In the material below, find every line with "part" and pull it out.

═══

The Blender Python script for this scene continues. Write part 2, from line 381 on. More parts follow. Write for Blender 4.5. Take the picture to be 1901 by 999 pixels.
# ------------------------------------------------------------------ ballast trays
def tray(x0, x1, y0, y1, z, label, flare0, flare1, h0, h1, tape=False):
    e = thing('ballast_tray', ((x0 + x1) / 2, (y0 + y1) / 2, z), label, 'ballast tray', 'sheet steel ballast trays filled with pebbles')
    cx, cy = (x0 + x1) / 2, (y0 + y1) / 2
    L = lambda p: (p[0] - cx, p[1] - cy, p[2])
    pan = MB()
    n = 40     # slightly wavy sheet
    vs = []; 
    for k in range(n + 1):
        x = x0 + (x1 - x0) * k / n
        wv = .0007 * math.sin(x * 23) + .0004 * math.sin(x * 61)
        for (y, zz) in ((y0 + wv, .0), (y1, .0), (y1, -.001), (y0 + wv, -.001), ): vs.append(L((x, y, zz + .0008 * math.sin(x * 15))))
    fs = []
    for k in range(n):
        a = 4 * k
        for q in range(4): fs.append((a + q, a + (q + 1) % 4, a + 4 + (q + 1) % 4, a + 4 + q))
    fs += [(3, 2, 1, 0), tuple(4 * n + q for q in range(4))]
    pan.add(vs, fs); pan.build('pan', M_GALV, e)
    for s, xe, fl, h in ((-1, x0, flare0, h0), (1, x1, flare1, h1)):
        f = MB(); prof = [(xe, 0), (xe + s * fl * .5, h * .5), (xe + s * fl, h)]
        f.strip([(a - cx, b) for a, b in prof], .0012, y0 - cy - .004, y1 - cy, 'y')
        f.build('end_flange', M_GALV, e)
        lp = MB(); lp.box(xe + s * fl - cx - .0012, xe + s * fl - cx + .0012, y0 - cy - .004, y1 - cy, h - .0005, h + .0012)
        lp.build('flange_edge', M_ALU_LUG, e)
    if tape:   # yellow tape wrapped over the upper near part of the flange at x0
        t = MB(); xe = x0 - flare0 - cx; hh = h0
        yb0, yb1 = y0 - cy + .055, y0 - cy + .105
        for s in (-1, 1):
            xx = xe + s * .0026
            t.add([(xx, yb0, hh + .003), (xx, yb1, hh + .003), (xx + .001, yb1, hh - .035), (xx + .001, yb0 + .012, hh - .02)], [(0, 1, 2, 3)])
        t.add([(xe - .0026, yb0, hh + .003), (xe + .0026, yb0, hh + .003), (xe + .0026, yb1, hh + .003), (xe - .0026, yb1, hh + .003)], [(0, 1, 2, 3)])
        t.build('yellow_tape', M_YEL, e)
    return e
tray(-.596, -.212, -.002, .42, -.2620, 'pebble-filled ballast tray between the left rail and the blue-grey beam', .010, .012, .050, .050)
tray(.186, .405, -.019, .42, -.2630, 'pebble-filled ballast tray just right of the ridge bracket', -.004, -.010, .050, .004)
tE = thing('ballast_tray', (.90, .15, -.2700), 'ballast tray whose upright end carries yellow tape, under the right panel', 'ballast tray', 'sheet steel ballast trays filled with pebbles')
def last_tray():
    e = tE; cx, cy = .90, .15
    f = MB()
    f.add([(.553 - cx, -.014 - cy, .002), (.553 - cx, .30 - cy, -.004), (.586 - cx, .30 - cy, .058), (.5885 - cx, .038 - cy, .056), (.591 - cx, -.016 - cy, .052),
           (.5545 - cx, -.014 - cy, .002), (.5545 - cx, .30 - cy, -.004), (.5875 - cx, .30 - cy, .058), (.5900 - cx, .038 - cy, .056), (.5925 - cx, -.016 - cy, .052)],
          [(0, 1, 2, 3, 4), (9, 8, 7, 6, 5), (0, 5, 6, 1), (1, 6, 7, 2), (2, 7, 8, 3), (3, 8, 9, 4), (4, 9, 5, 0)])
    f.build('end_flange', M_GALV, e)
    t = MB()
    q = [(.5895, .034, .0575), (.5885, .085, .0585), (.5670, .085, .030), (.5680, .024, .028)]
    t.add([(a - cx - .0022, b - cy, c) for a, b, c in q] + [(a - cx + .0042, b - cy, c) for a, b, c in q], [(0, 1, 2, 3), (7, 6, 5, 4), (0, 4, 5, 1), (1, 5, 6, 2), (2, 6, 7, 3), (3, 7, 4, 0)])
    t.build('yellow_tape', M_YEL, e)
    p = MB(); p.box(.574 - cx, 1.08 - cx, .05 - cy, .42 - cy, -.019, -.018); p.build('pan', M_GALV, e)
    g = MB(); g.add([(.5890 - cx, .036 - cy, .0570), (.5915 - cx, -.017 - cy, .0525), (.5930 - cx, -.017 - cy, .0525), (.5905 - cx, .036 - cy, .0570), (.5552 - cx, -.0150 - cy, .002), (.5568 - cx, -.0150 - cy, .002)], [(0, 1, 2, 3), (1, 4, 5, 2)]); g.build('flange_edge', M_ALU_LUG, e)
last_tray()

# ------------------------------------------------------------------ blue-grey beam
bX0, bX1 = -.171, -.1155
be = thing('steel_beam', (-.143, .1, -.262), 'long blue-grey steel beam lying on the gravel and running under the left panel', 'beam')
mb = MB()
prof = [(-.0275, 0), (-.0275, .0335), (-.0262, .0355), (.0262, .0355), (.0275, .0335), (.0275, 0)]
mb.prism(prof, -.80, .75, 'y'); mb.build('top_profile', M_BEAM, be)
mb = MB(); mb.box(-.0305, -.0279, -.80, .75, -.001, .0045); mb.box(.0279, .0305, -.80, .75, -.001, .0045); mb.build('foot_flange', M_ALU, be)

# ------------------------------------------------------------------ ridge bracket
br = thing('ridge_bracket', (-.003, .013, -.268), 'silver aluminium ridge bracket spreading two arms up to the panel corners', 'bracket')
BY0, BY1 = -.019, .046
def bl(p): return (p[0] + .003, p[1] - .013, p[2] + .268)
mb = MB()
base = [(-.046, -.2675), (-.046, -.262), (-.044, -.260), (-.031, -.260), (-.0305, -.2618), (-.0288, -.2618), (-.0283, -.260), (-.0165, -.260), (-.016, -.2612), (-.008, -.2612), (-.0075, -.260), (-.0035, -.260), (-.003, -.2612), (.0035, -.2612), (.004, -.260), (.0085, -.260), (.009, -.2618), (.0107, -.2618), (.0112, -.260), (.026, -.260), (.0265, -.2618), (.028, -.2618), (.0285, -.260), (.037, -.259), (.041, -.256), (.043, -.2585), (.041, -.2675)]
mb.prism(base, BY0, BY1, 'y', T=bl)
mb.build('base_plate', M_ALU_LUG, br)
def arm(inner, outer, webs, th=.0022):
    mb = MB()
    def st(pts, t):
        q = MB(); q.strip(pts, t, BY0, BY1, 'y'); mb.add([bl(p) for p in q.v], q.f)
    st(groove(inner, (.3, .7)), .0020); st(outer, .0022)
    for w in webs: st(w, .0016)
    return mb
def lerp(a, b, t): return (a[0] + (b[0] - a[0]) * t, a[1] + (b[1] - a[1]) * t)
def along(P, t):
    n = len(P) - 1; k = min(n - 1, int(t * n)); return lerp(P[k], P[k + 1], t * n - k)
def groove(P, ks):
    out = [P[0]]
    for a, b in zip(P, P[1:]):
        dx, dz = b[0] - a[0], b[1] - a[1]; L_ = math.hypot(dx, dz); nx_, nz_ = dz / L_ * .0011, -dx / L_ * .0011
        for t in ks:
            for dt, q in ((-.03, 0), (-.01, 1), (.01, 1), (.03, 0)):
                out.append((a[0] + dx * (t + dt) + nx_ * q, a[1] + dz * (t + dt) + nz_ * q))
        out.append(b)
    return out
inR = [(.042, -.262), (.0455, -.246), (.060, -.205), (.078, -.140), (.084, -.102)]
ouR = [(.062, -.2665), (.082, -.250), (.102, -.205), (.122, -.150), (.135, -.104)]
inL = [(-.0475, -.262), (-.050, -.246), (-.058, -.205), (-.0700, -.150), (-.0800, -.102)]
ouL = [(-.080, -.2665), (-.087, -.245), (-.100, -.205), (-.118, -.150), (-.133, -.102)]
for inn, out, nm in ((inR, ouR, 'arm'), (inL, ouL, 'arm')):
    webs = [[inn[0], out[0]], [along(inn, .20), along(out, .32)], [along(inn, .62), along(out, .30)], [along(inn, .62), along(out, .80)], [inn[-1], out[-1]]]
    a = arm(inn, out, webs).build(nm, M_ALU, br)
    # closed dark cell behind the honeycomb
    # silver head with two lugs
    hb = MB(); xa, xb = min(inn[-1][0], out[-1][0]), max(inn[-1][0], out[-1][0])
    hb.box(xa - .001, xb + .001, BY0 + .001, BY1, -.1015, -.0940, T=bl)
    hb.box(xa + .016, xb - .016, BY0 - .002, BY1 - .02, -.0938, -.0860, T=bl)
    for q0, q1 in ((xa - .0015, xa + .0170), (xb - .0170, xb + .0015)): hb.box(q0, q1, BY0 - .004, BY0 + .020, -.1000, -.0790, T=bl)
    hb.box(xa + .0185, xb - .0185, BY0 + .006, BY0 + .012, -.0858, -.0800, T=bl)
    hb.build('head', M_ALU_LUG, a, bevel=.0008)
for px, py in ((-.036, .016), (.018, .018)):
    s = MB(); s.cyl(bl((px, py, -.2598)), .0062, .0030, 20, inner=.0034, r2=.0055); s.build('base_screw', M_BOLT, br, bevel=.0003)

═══

:: TASK OUTPUT ::
The Blender Python script for this scene continues. Write part 2, from line 381 on. More parts follow. Write for Blender 4.5. Take the picture to be 1901 by 999 pixels.
    if tape:   # yellow tape wrapped over the upper near part of the flange at x0